The lack of activity reflected no major economic releases, no earnings reports of note, and the fact the Fed makes its first rate decision in the post Bear Stearns era on Wednesday night. The market is favouring a 25 point cut accompanied by “on hold” rhetoric, meaning the 2% level is favoured ahead of a rate as low as 1% as many had previously expected. The implication would be that the Fed is now comfortable with financial markets. The reality would be the Fed can’t keep ignoring rising inflation and the falling dollar. There is no sign the housing market slump has eased, and indeed it appears to be getting worse. We could well see 1% yet.

The big news in a quiet session was the takeover announcement by privately-owned confectioner Mars (of Bar fame) for publicly-listed W.M.Wrigley (of Juicy Fruit fame) for US$23bn. The finance is being provided not by a bank, but by Warren Buffet’s Berkshire Hathaway. This gave the market something to chew over.
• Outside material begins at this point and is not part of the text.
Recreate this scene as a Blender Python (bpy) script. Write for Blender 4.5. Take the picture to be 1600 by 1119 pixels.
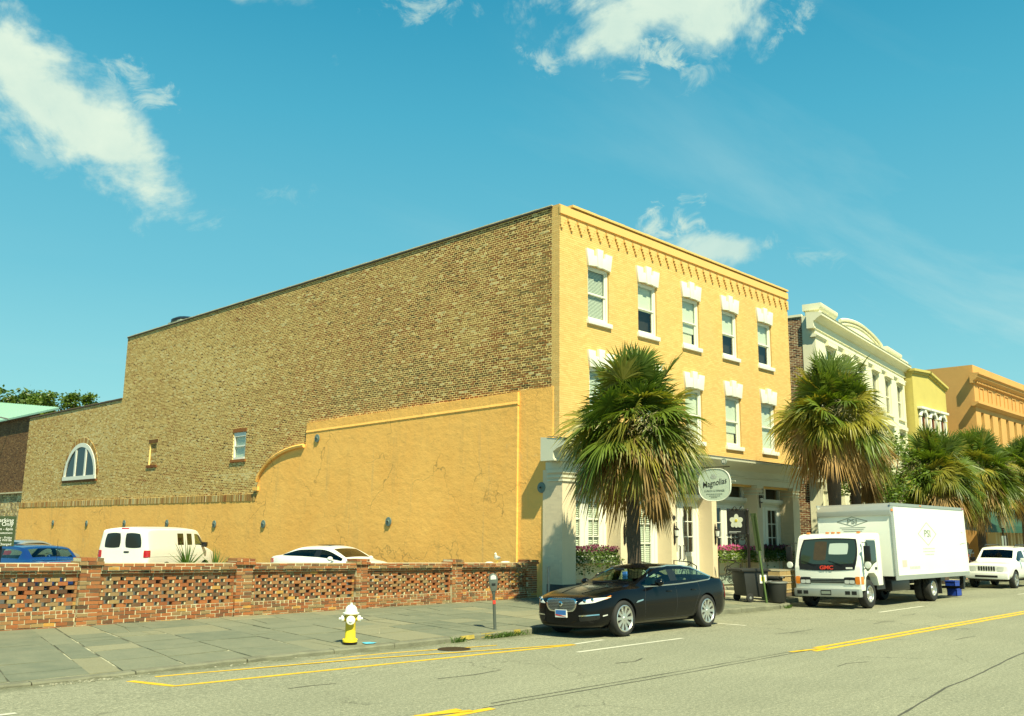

More food for thought was provided by legendary auto billionaire Kirk Kerkorian increasing his stake in Ford to around 6% through his own investment company. It appears that while M&A levels have fallen dramatically since the onset of the credit crunch, more old-fashioned mergers based on simple equity deals and without securitised leverage have returned a means to cash in on diminished share prices. The investment banks can go get stuffed.

The US dollar pulled back after two days of gains as traders moved to the sidelines. This allowed gold to claw back US$6.60 to US$892.60/oz, while oil added US23c to US$118.75/bbl. Oil had earlier traded close to US$120 again on more terrorist activity in Nigeria and news of a refinery strike in Scotland upsetting North Sea oil flow, but traders aren’t prepared to get carried away before Wednesday.

The Aussie added back about half a cent to US$0.9392.

Base metal movements were ultimately of little consequence.

The SPI Overnight added 4 points. The local market appears to like the 5600 level in the ASX 200 for now – a nice split between support at 5500 and resistance at 5700. The market is still keen to buy financials, with resources suffering as a result. Westpac joined the club yesterday with its 10bps mortgage rate increase. The bank will report on Thursday, which will be interesting given not a lot in the way of pre-announcement news.

We can no doubt expect another quiet night on Wall Street tonight.